Set task = Repeat verbatim only the lines from the opening of the material below through the one that contains "except Exception: pass".

Data excerpt =
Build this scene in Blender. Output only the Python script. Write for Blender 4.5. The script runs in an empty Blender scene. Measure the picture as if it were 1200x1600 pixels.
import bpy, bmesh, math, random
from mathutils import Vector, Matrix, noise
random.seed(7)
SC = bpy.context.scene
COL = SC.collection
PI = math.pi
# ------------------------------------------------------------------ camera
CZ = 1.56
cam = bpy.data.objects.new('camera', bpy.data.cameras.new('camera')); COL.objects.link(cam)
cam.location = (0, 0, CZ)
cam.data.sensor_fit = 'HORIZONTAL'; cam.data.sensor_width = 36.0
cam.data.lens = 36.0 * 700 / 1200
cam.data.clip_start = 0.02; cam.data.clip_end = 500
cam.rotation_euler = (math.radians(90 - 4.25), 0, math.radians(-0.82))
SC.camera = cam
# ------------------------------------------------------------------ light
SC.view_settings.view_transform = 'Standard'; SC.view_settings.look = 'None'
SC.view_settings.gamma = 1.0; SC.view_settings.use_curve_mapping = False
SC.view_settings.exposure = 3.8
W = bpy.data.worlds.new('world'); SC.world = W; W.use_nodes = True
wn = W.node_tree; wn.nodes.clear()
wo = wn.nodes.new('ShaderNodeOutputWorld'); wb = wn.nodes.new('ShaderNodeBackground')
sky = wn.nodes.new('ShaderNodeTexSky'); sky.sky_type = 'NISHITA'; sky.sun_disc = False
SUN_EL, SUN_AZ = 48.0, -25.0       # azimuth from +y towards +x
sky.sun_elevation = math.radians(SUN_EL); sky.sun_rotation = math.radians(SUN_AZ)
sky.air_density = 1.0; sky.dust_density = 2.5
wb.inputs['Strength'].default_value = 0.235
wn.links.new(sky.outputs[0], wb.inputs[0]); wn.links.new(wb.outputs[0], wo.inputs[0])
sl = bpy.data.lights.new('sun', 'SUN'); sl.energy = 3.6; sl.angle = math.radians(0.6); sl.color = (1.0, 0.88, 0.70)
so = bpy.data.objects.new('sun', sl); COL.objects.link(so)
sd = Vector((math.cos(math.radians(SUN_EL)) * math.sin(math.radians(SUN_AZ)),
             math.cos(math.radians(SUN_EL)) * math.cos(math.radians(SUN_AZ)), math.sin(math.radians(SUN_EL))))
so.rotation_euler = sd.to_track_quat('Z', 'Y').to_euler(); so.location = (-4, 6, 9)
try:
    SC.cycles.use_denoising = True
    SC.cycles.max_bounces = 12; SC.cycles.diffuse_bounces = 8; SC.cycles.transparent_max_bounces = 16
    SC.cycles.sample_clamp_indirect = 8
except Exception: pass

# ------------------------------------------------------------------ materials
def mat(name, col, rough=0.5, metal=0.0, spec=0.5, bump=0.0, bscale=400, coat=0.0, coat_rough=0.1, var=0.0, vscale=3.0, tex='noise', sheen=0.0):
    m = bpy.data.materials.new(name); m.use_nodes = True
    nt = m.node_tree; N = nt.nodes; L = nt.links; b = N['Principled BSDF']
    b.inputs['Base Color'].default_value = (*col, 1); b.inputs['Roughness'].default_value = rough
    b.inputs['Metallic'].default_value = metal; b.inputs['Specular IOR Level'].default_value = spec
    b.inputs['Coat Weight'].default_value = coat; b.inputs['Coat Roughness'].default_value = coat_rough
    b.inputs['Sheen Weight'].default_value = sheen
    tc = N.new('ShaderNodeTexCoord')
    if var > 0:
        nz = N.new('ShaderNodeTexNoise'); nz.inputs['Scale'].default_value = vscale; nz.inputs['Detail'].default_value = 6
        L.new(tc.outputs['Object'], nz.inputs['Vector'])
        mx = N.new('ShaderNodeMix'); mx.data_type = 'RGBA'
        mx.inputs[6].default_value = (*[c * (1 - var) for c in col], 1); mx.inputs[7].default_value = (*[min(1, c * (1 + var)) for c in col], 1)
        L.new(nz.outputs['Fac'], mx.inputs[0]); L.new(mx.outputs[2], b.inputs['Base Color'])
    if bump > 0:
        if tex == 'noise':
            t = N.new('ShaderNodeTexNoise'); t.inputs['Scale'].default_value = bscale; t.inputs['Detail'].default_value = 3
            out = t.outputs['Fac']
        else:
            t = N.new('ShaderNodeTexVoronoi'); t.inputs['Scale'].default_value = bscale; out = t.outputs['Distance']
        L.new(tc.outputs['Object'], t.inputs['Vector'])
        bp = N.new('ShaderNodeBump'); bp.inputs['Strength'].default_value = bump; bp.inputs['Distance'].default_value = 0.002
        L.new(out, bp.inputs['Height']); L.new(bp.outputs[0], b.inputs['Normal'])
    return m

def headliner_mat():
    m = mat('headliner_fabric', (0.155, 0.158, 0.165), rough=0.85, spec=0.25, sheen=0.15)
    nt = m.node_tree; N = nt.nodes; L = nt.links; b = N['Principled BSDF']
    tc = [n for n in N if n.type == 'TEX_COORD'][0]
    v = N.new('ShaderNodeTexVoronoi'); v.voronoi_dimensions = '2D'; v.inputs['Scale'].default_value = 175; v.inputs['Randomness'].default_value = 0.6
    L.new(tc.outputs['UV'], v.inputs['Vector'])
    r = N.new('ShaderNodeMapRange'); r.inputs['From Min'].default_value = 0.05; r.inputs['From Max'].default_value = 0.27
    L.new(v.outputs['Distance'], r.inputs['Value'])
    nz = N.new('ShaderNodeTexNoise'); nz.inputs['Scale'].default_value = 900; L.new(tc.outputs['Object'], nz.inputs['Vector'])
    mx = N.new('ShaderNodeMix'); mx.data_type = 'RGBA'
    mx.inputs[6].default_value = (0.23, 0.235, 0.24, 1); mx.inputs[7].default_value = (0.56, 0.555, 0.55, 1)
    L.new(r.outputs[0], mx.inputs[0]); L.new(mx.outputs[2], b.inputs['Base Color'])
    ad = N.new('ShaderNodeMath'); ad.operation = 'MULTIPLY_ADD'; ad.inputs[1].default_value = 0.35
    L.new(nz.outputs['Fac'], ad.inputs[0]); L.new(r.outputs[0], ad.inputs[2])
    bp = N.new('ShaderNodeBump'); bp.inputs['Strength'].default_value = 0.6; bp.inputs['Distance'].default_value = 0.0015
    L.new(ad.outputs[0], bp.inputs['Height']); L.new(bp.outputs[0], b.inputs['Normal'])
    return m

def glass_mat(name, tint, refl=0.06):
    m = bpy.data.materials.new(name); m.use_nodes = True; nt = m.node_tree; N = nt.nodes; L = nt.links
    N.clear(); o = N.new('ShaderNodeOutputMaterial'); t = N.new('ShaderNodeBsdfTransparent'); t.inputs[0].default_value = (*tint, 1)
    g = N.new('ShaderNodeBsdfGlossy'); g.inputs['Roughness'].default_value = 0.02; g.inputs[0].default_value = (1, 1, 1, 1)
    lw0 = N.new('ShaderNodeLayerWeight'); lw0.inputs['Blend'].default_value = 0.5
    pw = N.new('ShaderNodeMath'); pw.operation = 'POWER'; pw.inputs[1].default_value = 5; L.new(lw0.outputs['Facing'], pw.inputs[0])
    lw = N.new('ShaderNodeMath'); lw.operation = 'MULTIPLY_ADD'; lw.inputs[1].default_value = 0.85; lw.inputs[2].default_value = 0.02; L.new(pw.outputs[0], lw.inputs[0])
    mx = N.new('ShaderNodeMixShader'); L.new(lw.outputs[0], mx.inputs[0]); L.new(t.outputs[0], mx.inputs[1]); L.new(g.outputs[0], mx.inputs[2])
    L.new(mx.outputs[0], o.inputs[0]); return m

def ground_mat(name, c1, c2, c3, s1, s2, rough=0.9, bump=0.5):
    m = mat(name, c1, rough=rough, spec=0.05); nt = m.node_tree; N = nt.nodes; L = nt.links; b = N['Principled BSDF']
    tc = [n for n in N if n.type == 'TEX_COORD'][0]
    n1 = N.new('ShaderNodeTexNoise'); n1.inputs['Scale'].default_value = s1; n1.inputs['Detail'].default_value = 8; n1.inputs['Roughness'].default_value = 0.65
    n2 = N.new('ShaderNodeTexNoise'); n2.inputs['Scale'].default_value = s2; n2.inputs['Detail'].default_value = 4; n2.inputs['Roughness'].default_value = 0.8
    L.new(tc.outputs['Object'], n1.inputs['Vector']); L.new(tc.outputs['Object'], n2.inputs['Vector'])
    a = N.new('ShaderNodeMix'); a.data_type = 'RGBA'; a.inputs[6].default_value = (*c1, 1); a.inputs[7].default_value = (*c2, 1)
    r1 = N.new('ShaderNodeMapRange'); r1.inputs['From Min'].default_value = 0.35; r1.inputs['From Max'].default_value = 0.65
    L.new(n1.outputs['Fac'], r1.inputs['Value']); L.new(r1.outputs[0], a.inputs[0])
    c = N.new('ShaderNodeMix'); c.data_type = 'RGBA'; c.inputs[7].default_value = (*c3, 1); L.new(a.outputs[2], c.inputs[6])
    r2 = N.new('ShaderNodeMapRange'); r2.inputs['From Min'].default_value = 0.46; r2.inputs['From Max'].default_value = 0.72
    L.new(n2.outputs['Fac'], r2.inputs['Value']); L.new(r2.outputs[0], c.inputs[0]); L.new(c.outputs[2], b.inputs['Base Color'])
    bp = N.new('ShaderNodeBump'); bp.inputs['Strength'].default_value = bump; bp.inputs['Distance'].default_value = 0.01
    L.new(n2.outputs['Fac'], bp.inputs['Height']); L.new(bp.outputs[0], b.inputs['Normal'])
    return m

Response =
Build this scene in Blender. Output only the Python script. Write for Blender 4.5. The script runs in an empty Blender scene. Measure the picture as if it were 1200x1600 pixels.
import bpy, bmesh, math, random
from mathutils import Vector, Matrix, noise
random.seed(7)
SC = bpy.context.scene
COL = SC.collection
PI = math.pi
# ------------------------------------------------------------------ camera
CZ = 1.56
cam = bpy.data.objects.new('camera', bpy.data.cameras.new('camera')); COL.objects.link(cam)
cam.location = (0, 0, CZ)
cam.data.sensor_fit = 'HORIZONTAL'; cam.data.sensor_width = 36.0
cam.data.lens = 36.0 * 700 / 1200
cam.data.clip_start = 0.02; cam.data.clip_end = 500
cam.rotation_euler = (math.radians(90 - 4.25), 0, math.radians(-0.82))
SC.camera = cam
# ------------------------------------------------------------------ light
SC.view_settings.view_transform = 'Standard'; SC.view_settings.look = 'None'
SC.view_settings.gamma = 1.0; SC.view_settings.use_curve_mapping = False
SC.view_settings.exposure = 3.8
W = bpy.data.worlds.new('world'); SC.world = W; W.use_nodes = True
wn = W.node_tree; wn.nodes.clear()
wo = wn.nodes.new('ShaderNodeOutputWorld'); wb = wn.nodes.new('ShaderNodeBackground')
sky = wn.nodes.new('ShaderNodeTexSky'); sky.sky_type = 'NISHITA'; sky.sun_disc = False
SUN_EL, SUN_AZ = 48.0, -25.0       # azimuth from +y towards +x
sky.sun_elevation = math.radians(SUN_EL); sky.sun_rotation = math.radians(SUN_AZ)
sky.air_density = 1.0; sky.dust_density = 2.5
wb.inputs['Strength'].default_value = 0.235
wn.links.new(sky.outputs[0], wb.inputs[0]); wn.links.new(wb.outputs[0], wo.inputs[0])
sl = bpy.data.lights.new('sun', 'SUN'); sl.energy = 3.6; sl.angle = math.radians(0.6); sl.color = (1.0, 0.88, 0.70)
so = bpy.data.objects.new('sun', sl); COL.objects.link(so)
sd = Vector((math.cos(math.radians(SUN_EL)) * math.sin(math.radians(SUN_AZ)),
             math.cos(math.radians(SUN_EL)) * math.cos(math.radians(SUN_AZ)), math.sin(math.radians(SUN_EL))))
so.rotation_euler = sd.to_track_quat('Z', 'Y').to_euler(); so.location = (-4, 6, 9)
try:
    SC.cycles.use_denoising = True
    SC.cycles.max_bounces = 12; SC.cycles.diffuse_bounces = 8; SC.cycles.transparent_max_bounces = 16
    SC.cycles.sample_clamp_indirect = 8
except Exception: pass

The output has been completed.